■ **INFORMATION SHOWN**
┌──
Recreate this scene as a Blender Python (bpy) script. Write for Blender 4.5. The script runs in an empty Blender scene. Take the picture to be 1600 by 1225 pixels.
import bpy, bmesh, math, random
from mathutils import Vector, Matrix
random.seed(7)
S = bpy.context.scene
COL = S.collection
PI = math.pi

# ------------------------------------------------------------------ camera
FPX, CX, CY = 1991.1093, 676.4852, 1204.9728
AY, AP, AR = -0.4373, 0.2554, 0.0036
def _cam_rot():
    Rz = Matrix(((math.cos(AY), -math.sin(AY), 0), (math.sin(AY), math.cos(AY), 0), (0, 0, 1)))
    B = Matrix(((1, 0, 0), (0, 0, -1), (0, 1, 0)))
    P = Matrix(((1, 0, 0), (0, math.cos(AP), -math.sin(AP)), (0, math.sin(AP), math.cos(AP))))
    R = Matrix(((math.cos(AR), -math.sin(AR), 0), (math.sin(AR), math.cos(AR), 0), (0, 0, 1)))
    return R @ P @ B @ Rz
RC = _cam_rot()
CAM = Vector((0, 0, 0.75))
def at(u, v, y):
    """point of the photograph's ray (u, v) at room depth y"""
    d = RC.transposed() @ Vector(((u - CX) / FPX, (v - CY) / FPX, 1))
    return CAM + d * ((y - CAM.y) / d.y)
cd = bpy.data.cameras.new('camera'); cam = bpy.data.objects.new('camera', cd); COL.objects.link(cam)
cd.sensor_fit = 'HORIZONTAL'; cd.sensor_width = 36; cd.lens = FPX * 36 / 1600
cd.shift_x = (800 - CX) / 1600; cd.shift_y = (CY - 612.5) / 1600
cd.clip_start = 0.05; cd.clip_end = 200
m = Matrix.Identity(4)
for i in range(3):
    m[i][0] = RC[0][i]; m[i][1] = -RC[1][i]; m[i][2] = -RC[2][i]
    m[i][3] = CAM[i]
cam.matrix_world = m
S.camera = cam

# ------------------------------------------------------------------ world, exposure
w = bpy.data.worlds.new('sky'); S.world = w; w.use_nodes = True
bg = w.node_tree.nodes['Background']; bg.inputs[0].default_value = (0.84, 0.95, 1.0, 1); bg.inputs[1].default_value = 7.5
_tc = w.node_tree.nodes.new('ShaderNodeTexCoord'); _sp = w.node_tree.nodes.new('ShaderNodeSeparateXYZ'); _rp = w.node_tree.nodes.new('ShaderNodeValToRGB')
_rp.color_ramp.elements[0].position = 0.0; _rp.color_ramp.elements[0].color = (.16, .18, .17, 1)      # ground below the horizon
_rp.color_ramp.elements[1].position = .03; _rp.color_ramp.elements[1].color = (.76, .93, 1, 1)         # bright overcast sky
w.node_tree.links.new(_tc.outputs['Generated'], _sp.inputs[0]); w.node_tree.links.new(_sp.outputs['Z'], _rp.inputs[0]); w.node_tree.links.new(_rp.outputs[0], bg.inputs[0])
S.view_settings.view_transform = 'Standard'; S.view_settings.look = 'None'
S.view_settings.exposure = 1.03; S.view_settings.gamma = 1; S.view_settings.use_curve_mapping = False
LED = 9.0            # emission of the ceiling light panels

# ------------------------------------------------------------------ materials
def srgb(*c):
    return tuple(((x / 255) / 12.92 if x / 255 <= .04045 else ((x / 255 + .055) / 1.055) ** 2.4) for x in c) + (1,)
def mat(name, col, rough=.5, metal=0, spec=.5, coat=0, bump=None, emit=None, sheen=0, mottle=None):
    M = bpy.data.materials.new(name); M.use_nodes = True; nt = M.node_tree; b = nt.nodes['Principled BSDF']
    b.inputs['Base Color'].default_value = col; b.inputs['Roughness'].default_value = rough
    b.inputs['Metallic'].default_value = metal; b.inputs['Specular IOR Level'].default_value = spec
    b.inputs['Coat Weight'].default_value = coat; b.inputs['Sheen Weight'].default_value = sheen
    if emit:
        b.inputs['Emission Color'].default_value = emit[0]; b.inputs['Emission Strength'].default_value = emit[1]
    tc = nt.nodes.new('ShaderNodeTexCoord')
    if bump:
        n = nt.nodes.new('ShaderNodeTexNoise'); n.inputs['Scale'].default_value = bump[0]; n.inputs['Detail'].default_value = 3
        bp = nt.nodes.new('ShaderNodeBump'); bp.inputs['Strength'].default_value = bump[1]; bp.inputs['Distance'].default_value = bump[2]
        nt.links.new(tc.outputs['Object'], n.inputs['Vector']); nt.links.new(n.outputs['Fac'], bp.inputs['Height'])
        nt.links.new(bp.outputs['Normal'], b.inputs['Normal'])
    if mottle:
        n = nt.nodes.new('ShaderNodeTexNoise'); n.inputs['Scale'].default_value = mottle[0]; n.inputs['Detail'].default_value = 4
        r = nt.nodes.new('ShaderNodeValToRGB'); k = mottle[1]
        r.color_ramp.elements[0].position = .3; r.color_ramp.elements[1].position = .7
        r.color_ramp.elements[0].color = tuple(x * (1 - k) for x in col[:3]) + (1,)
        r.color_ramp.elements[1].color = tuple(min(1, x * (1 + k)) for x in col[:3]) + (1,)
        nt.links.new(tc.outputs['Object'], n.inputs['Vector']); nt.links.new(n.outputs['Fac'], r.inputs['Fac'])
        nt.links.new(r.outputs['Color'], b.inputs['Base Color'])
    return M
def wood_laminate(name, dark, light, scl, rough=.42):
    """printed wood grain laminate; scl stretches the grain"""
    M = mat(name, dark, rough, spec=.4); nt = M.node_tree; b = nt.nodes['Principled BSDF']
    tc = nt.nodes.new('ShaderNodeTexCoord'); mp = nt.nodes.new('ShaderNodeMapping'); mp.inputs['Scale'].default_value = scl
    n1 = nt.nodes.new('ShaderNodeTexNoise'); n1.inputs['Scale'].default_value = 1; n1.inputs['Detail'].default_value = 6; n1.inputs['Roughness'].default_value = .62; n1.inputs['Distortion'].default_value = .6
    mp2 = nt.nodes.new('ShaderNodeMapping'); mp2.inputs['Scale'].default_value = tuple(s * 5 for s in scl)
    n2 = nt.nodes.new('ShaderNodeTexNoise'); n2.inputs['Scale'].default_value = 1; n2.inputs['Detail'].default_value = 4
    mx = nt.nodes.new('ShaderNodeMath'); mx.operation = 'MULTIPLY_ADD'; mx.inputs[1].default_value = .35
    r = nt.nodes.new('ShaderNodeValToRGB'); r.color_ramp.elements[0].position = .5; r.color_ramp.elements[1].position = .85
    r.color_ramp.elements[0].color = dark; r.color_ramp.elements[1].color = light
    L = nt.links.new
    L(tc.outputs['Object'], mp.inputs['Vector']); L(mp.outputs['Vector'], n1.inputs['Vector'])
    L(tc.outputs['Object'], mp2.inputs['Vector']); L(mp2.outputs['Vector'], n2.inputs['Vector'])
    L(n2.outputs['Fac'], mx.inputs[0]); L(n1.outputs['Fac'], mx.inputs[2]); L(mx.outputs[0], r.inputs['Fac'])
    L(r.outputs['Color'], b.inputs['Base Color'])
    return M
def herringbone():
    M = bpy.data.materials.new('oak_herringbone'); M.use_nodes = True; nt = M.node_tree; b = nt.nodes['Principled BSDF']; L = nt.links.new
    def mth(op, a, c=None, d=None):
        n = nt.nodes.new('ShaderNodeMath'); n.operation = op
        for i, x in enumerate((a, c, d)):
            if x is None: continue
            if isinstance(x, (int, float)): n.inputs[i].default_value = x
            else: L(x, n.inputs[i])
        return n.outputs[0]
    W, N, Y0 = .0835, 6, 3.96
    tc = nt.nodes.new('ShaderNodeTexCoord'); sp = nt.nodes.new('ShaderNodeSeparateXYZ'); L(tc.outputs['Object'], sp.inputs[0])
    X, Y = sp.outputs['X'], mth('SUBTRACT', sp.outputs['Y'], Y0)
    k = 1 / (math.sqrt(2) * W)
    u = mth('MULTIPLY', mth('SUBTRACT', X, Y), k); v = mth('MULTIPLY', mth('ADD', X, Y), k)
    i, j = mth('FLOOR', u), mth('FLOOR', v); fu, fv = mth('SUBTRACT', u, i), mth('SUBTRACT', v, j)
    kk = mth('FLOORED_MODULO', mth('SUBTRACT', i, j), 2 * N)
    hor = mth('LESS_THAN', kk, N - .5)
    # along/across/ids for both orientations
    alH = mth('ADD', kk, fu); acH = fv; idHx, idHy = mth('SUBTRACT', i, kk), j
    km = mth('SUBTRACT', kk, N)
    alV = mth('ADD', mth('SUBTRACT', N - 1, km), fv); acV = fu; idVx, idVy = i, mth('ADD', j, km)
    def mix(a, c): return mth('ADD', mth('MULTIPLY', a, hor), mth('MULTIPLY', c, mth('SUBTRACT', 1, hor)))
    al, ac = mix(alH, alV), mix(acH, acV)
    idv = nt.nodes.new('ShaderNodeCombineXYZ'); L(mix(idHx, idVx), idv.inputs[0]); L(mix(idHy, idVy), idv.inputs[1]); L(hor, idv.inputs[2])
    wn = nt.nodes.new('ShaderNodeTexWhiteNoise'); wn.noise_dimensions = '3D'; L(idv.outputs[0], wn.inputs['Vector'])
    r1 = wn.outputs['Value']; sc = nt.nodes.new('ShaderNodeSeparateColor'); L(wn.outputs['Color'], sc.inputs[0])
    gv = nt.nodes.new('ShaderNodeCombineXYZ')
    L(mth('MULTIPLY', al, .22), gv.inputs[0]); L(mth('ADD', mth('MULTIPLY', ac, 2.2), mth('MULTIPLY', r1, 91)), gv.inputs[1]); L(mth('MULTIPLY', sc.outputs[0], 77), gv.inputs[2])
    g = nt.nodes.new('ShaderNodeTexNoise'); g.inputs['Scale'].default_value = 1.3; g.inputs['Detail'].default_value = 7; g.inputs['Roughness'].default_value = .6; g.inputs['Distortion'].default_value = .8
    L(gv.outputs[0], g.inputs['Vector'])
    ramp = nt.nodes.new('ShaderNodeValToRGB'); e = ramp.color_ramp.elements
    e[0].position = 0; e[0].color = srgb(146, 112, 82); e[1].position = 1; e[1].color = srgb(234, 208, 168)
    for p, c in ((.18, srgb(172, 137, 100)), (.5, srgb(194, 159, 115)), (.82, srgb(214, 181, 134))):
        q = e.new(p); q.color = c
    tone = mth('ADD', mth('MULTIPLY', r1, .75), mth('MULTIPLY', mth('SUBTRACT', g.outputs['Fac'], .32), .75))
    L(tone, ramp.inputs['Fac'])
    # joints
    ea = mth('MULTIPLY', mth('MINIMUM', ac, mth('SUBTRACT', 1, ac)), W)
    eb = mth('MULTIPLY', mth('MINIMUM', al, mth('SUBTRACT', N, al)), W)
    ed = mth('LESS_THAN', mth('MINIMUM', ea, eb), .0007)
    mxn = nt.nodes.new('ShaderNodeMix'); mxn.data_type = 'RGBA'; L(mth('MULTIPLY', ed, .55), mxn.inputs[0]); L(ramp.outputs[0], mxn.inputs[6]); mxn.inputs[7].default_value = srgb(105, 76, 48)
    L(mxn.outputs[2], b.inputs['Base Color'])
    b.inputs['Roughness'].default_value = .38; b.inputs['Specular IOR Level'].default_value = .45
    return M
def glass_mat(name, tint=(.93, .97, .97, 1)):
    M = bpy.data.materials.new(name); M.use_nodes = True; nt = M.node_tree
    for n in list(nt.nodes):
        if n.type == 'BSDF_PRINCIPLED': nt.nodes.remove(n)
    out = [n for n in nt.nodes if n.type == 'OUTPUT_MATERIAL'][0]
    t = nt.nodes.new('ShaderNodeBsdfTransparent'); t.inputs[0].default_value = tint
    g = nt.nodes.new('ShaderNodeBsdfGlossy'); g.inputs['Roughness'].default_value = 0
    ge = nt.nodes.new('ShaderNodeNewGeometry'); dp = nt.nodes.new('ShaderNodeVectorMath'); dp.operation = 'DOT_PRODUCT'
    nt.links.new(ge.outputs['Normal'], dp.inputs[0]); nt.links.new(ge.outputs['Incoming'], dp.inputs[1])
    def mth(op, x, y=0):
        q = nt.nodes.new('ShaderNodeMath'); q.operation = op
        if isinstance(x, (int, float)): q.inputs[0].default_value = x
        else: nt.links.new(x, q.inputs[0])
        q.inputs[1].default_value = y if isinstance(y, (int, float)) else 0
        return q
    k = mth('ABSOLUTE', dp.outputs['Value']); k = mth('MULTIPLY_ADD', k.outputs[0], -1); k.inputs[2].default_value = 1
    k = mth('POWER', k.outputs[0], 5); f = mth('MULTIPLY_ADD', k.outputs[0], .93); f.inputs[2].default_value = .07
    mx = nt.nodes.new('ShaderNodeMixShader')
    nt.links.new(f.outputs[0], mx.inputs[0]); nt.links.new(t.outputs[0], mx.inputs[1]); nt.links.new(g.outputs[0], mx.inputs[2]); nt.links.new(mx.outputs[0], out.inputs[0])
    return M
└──
Copy, please, exactly the lines that start at the first line of the data and end at the line containing "PI = math.pi", both kept and no others.

Recreate this scene as a Blender Python (bpy) script. Write for Blender 4.5. The script runs in an empty Blender scene. Take the picture to be 1600 by 1225 pixels.
import bpy, bmesh, math, random
from mathutils import Vector, Matrix
random.seed(7)
S = bpy.context.scene
COL = S.collection
PI = math.pi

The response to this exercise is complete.